# What you will do
Repeat the data verbatim.

══════

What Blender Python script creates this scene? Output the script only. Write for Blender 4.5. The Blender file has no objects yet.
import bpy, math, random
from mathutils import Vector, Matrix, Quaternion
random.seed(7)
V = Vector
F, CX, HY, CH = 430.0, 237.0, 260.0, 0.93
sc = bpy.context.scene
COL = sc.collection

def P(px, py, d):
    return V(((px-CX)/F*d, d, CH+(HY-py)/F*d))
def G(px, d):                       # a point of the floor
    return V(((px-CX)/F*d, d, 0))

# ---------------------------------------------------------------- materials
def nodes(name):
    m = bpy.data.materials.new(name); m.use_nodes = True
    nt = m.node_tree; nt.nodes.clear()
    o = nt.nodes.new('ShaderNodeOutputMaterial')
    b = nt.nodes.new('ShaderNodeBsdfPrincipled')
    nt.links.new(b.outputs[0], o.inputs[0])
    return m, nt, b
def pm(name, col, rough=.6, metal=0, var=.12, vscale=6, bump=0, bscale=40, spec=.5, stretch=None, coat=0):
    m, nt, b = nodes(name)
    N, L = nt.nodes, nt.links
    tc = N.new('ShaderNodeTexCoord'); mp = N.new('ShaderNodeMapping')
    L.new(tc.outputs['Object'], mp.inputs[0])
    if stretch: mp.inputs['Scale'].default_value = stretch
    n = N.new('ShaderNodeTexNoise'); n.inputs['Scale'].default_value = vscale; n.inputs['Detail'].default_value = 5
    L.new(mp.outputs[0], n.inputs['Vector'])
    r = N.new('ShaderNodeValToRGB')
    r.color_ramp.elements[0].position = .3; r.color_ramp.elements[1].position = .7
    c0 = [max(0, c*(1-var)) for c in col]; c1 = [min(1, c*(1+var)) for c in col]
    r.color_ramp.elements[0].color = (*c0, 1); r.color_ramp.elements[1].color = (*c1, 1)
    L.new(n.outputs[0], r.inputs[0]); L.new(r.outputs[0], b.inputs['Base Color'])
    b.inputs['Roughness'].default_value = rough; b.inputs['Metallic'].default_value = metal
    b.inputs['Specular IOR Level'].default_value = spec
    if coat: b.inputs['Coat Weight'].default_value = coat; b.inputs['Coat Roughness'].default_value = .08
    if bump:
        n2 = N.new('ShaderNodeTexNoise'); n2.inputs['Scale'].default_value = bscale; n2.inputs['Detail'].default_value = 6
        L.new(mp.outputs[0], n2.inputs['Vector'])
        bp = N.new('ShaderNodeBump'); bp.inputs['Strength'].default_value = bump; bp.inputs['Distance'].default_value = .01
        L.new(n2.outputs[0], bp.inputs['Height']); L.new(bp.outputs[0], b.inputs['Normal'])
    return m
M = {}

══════

# Output for this exercise
What Blender Python script creates this scene? Output the script only. Write for Blender 4.5. The Blender file has no objects yet.
import bpy, math, random
from mathutils import Vector, Matrix, Quaternion
random.seed(7)
V = Vector
F, CX, HY, CH = 430.0, 237.0, 260.0, 0.93
sc = bpy.context.scene
COL = sc.collection

def P(px, py, d):
    return V(((px-CX)/F*d, d, CH+(HY-py)/F*d))
def G(px, d):                       # a point of the floor
    return V(((px-CX)/F*d, d, 0))

# ---------------------------------------------------------------- materials
def nodes(name):
    m = bpy.data.materials.new(name); m.use_nodes = True
    nt = m.node_tree; nt.nodes.clear()
    o = nt.nodes.new('ShaderNodeOutputMaterial')
    b = nt.nodes.new('ShaderNodeBsdfPrincipled')
    nt.links.new(b.outputs[0], o.inputs[0])
    return m, nt, b
def pm(name, col, rough=.6, metal=0, var=.12, vscale=6, bump=0, bscale=40, spec=.5, stretch=None, coat=0):
    m, nt, b = nodes(name)
    N, L = nt.nodes, nt.links
    tc = N.new('ShaderNodeTexCoord'); mp = N.new('ShaderNodeMapping')
    L.new(tc.outputs['Object'], mp.inputs[0])
    if stretch: mp.inputs['Scale'].default_value = stretch
    n = N.new('ShaderNodeTexNoise'); n.inputs['Scale'].default_value = vscale; n.inputs['Detail'].default_value = 5
    L.new(mp.outputs[0], n.inputs['Vector'])
    r = N.new('ShaderNodeValToRGB')
    r.color_ramp.elements[0].position = .3; r.color_ramp.elements[1].position = .7
    c0 = [max(0, c*(1-var)) for c in col]; c1 = [min(1, c*(1+var)) for c in col]
    r.color_ramp.elements[0].color = (*c0, 1); r.color_ramp.elements[1].color = (*c1, 1)
    L.new(n.outputs[0], r.inputs[0]); L.new(r.outputs[0], b.inputs['Base Color'])
    b.inputs['Roughness'].default_value = rough; b.inputs['Metallic'].default_value = metal
    b.inputs['Specular IOR Level'].default_value = spec
    if coat: b.inputs['Coat Weight'].default_value = coat; b.inputs['Coat Roughness'].default_value = .08
    if bump:
        n2 = N.new('ShaderNodeTexNoise'); n2.inputs['Scale'].default_value = bscale; n2.inputs['Detail'].default_value = 6
        L.new(mp.outputs[0], n2.inputs['Vector'])
        bp = N.new('ShaderNodeBump'); bp.inputs['Strength'].default_value = bump; bp.inputs['Distance'].default_value = .01
        L.new(n2.outputs[0], bp.inputs['Height']); L.new(bp.outputs[0], b.inputs['Normal'])
    return m
M = {}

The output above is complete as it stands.